[Scenes as source code]
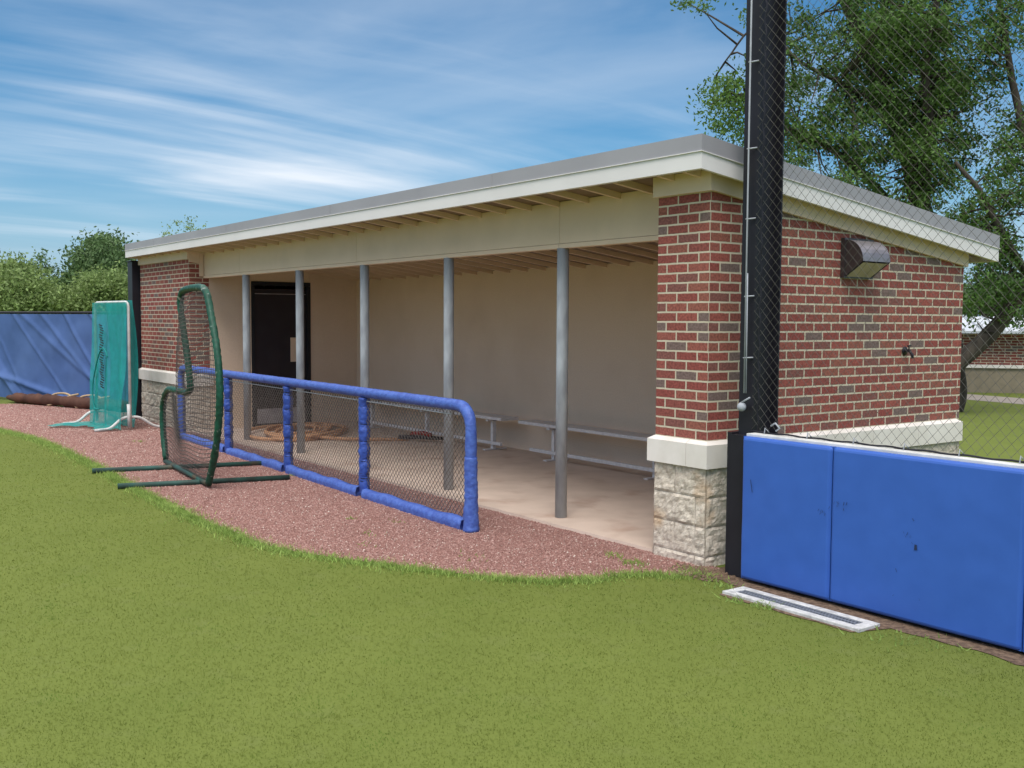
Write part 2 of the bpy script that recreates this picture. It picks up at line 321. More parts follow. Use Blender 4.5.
stuff(scatter_mesh('edge_grass', M['fringe'], np.column_stack([PX, np.zeros(n)]), [(0, 0, 0)]*3, [(0, 1, 2)], np.ones(n), rng.uniform(0, 6.28, n), T), 'brighter longer grass fringe along the edge of the red stone', 'grass')
# small weeds in the stone and at the wall foot
def weed(cx, cy, n, s):
    X = rng.normal(cx, s, n); Y = rng.normal(cy, s*.7, n); return np.stack([X, Y, np.full(n, .005)], 1)
W = np.concatenate([weed(*w) for w in [(-.35, -.35, 90, .06), (-.62, -.30, 40, .05), (-2.6, -.95, 9, .05), (-2.25, -1.35, 12, .07), (-1.15, -1.15, 14, .09), (-1.9, -1.6, 9, .06), (.12, -.2, 160, .09), (.9, -.45, 70, .05), (-5.4, -.55, 40, .05), (1.8, -.36, 60, .15), (-9.5, -1.0, 30, .06), (.45, -.3, 60, .06), (.75, -.5, 40, .05), (-2.9, -1.2, 14, .03)]]); n = len(W)
h = rng.uniform(.012, .04, n); T = np.zeros((n, 3, 3)); T[:, 0, 0] = -.006; T[:, 1, 0] = .006; T[:, 2, 2] = h; T[:, 2, 0] = rng.normal(0, .9, n)*h
stuff(scatter_mesh('weeds', M['fringe'], W, [(0, 0, 0)]*3, [(0, 1, 2)], np.ones(n), rng.uniform(0, 6.28, n), T), 'tiny green weeds sprouting in the stone and at the wall foot', 'weeds')
# pebbles by the pillar foot
n = 260; P = np.column_stack([rng.normal(.12, .10, n), rng.normal(-.14, .07, n), np.full(n, .006)])
stuff(scatter_mesh('pebbles', M['dirt'], P, octv, octf, rng.uniform(.006, .02, n), rng.uniform(0, 6.28, n)), 'pebbles and soil gathered at the foot of the stone pillar', 'pebbles')

# ------------------------------------------------------------------ dugout
SL = .129
sof = lambda y: 2.68-SL*(y+.22)
WT = .87; LX = -12.70; PX_ = -10.34; BY = 3.09
dg = thing('dugout', 'long open-fronted brick dugout with low sloping roof and cream trim', 'dugout', (-6.3, 1.5, 0))
def brickbox(mb, x0, x1, y0, y1): mb.slopebox(x0, x1, y0, y1, WT, sof(y0)+.048, WT, sof(y1)+.048)
mb = MB(); brickbox(mb, -.498, 0, 0, .40); mb.build('brick_pillar', M['brick'], dg, uv=True)
mb = MB(); brickbox(mb, -.30, 0, .402, BY); mb.build('brick_wall', M['brick'], dg, uv=True)
mb = MB(); brickbox(mb, LX, PX_, 0, .30); mb.build('brick_wall', M['brick'], dg, uv=True)
mb = MB(); brickbox(mb, LX, LX+.3, .302, BY); brickbox(mb, LX+.302, -.302, BY-.1, BY); mb.build('brick_wall', M['brick'], dg, uv=True)
# painted block lining: back wall and end wall
mb = MB(); mb.slopebox(PX_+.002, -.302, 2.75, BY-.102, .0, sof(2.75)+.048, 0, sof(BY-.102)+.048); mb.build('back_wall', M['cmu'], dg, uv=True)
mb = MB()                         # end wall round the door opening (Y .96-1.92, z 0-2.2)
mb.slopebox(PX_-.2, PX_, .302, .955, 0, sof(.302)+.048, 0, sof(.955)+.048)
mb.slopebox(PX_-.2, PX_, 1.925, BY-.102, 0, sof(1.925)+.048, 0, sof(BY-.102)+.048)
mb.slopebox(PX_-.2, PX_, .957, 1.923, 2.25, sof(.957)+.048, 2.25, sof(1.923)+.048)
mb.build('end_wall', M['cmu'], dg, uv=True)
mb = MB(); mb.slopebox(-.318, -.302, .402, 2.748, 0, sof(.402)+.048, 0, sof(2.748)+.048); mb.build('end_wall', M['cmu'], dg, uv=True)
# cast stone band, chamfered on top
def band(mb, x0, x1, y0, y1, jx=(), jy=()):
    e = .042
    a = [(x0-e, y0-e), (x1+e, y0-e), (x1+e, y1+e), (x0-e, y1+e)]; c = [(x0-.004, y0-.004), (x1+.004, y0-.004), (x1+.004, y1+.004), (x0-.004, y1+.004)]
    mb.add([(x, y, .69) for x, y in a]+[(x, y, WT-.022) for x, y in a]+[(x, y, WT) for x, y in c],
           [(0, 3, 2, 1), (0, 1, 5, 4), (1, 2, 6, 5), (2, 3, 7, 6), (3, 0, 4, 7), (4, 5, 9, 8), (5, 6, 10, 9), (6, 7, 11, 10), (7, 4, 8, 11), (8, 9, 10, 11)])
mb = MB(); band(mb, -.498, -.155, 0, .40); band(mb, -.066, 0, 0, .085); 
mb.v = []; mb.f = []
def bandseg(mb, x0, x1, y0, y1, fx0, fx1, fy0, fy1):      # f*: which sides stand proud
    e = .042; a = (x0-e*fx0, x1+e*fx1, y0-e*fy0, y1+e*fy1)
    ch = lambda s, v: v
    A = [(a[0], a[2]), (a[1], a[2]), (a[1], a[3]), (a[0], a[3])]
    B = [(a[0]+.038*fx0, a[2]+.038*fy0), (a[1]-.038*fx1, a[2]+.038*fy0), (a[1]-.038*fx1, a[3]-.038*fy1), (a[0]+.038*fx0, a[3]-.038*fy1)]
    mb.add([(x, y, .685) for x, y in A]+[(x, y, WT-.024) for x, y in A]+[(x, y, WT) for x, y in B],
           [(0, 3, 2, 1), (0, 1, 5, 4), (1, 2, 6, 5), (2, 3, 7, 6), (3, 0, 4, 7), (4, 5, 9, 8), (5, 6, 10, 9), (6, 7, 11, 10), (7, 4, 8, 11), (8, 9, 10, 11)])
bandseg(mb, -.498, -.156, 0, .40, 1, 0, 1, 1); bandseg(mb, -.152, 0, 0, .60, 0, 1, 1, 0)
for y in (.604, 1.214, 1.824, 2.434): bandseg(mb, -.30, 0, y, min(y+.606, BY), 0, 1, 0, 1 if y > 2.4 else 0)
mb.build('stone_band', M['cast'], dg)
mb = MB()
for k in range(4): bandseg(mb, LX+k*.59, LX+k*.59+.586, 0, .30, 1 if k == 0 else 0, 1 if k == 3 else 0, 1, 1)
mb.build('stone_band', M['cast'], dg)
# split-face block base
def split(mb, x0, x1, y, z0, z1, axis, sgn, amp, seed):
    """one rough face: in the XZ plane at y (axis 'y') or the YZ plane at x (axis 'x')"""
    nu = max(6, int((x1-x0)/.018)); nv = max(6, int((z1-z0)/.018))
    def fn(u, v):
        a = x0+(x1-x0)*u; z = z0+(z1-z0)*v
        e = min(u*(x1-x0), (1-u)*(x1-x0), v*(z1-z0), (1-v)*(z1-z0)); k = min(1, (e+.004)/.012)
        d = amp*(k*(.45+.55*noise.fractal(Vector((a*11+seed, z*11, seed*3.1)), .8, 2, 5)))
        return (a, y+sgn*max(d, 0)+0, z) if axis == 'y' else (y+sgn*max(d, 0), a, z)
    mb.grid(fn, nu, nv)
def blockbase(x0, x1, y0, y1, faces, name='block_base'):
    mb = MB(); mb.box(x0, x1, y0, y1, -.1, .683)
    rows = [(-.12, .067), (.069, .271), (.273, .475), (.477, .683)]
    sd = 1
    for r, (a, b2) in enumerate(rows):
        for ax in faces:
            lo, hi = (x0, x1) if ax in ('-y', '+y') else (y0, y1)
            p = lo-(.2 if r % 2 else 0)
            while p < hi-.01:
                q = min(p+.406, hi); s0 = max(p, lo); sd += 1
                if q-s0 > .03:
                    if ax == '-y': split(mb, s0, q, y0-.002, a, b2, 'y', -1, .026, sd*1.7)
                    if ax == '+x': split(mb, s0, q, x1+.002, a, b2, 'x', 1, .026, sd*2.3)
                    if ax == '-x': split(mb, s0, q, x0-.002, a, b2, 'x', -1, .030, sd*1.3)
                p += .408
    mb.build(name, M['blockm'], dg, smooth=False)
blockbase(-.498, 0, 0, .40, ('-y', '+x', '-x')); blockbase(-.30, 0, .402, BY, ('+x',)); blockbase(LX, PX_, 0, .30, ('-y', '+x'))
mb = MB(); mb.box(LX, LX+.3, .302, BY, -.1, .868); mb.box(LX+.302, -.302, BY-.1, BY, -.1, .868); mb.build('block_base', M['blockm'], dg)
# frieze boards
mb = MB()
mb.slopebox(-.50-.028, .03, -.03, -.002, 2.562, sof(-.03)+.048, 2.562, sof(0)+.048); mb.build('frieze_board', M['cream'], dg)
mb = MB(); mb.slopebox(.002, .03, -.001, BY+.02, 2.562, sof(0)+.048, 2.562-SL*(BY+.02), sof(BY+.02)+.048); mb.build('frieze_board', M['cream'], dg)
mb = MB(); mb.slopebox(LX-.02, PX_+.03, -.03, -.002, 2.562, sof(-.03)+.048, 2.562, sof(0)+.048); mb.build('frieze_board', M['cream'], dg)
mb = MB(); mb.slopebox(PX_+.002, PX_+.03, -.001, .15, 2.52, sof(0)+.048, 2.50, sof(.15)+.048); mb.slopebox(PX_+.002, PX_+.035, .152, .211, 2.31, sof(.152)+.048, 2.31, sof(.211)+.048); mb.build('frieze_board', M['cream'], dg)
# header beam in joined lengths with a lower trim
for a, b2 in ((-10.338, -8.93), (-8.926, -5.5), (-5.497, -1.90), (-1.896, -.50)):
    mb = MB(); mb.slopebox(a, b2, .22, .285, 2.325, sof(.22)+.048, 2.325, sof(.285)+.048); mb.box(a, b2, .212, .290, 2.285, 2.322)
    mb.build('header_beam', M['cream'], dg, bevel=.002)
# roof
RX0, RX1, RY0, RY1 = LX-.06, .12, -.22, 3.42
mb = MB(); mb.slopebox(RX0+.03, RX1-.03, RY0+.03, RY1-.03, sof(RY0+.03)+.062, sof(RY0)+.20, sof(RY1-.03)+.062, sof(RY1)+.20)
roof = mb.build('roof', M['grey_metal'], dg)
def rim(z0, z1, out, m, name, tilt=0, t=.028):
    mb = MB(); x0, x1, y0, y1 = RX0-out, RX1+out, RY0-out, RY1+out
    zb = lambda y: sof(y)+z0; zt = lambda y: sof(y)+z1
    # front, right, back, left boards, butted
    mb.slopebox(x0, x1, y0, y0+t, zb(y0), zt(y0), zb(y0+t), zt(y0+t))
    mb.slopebox(x0, x1, y1-t, y1, zb(y1-t), zt(y1-t), zb(y1), zt(y1))
    mb.slopebox(x1-t, x1, y0+t+.0005, y1-t-.0005, zb(y0+t), zt(y0+t), zb(y1-t), zt(y1-t))
    mb.slopebox(x0, x0+t, y0+t+.0005, y1-t-.0005, zb(y0+t), zt(y0+t), zb(y1-t), zt(y1-t))
    return mb.build(name, m, dg if name == 'fascia' else roof)
rim(0, .108, 0, M['fascia'], 'fascia'); rim(.1085, .114, .010, M['fascia'], 'drip_edge', t=.03); rim(.1145, .222, .003, M['grey_metal'], 'roof_edge')
mb = MB()                        # seams of the metal edge
for x in np.arange(RX0+1.5, RX1, 3.0): MB().box(x, x+.012, RY0-.006, RY0-.0032, sof(RY0)+.118, sof(RY0)+.220).build('edge_seam', M['grey_metal'], roof)
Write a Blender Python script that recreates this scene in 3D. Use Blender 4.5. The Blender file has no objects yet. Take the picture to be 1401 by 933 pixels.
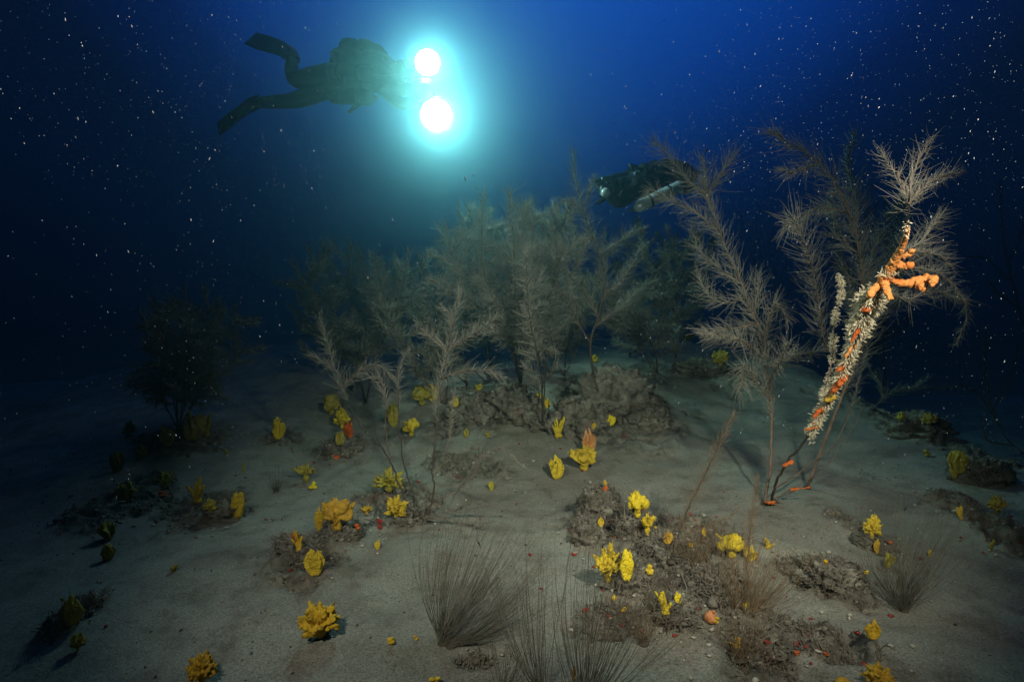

WHAT TO PRODUCE: Lines containing the word "this" must all be returned from the material above.

SOLUTION BELOW:
Write part 2 of the bpy script that recreates this picture. It picks up at line 321. More parts follow. Use Blender 4.5.
Write a Blender Python script that recreates this scene in 3D. Use Blender 4.5. The Blender file has no objects yet. Take the picture to be 1401 by 933 pixels.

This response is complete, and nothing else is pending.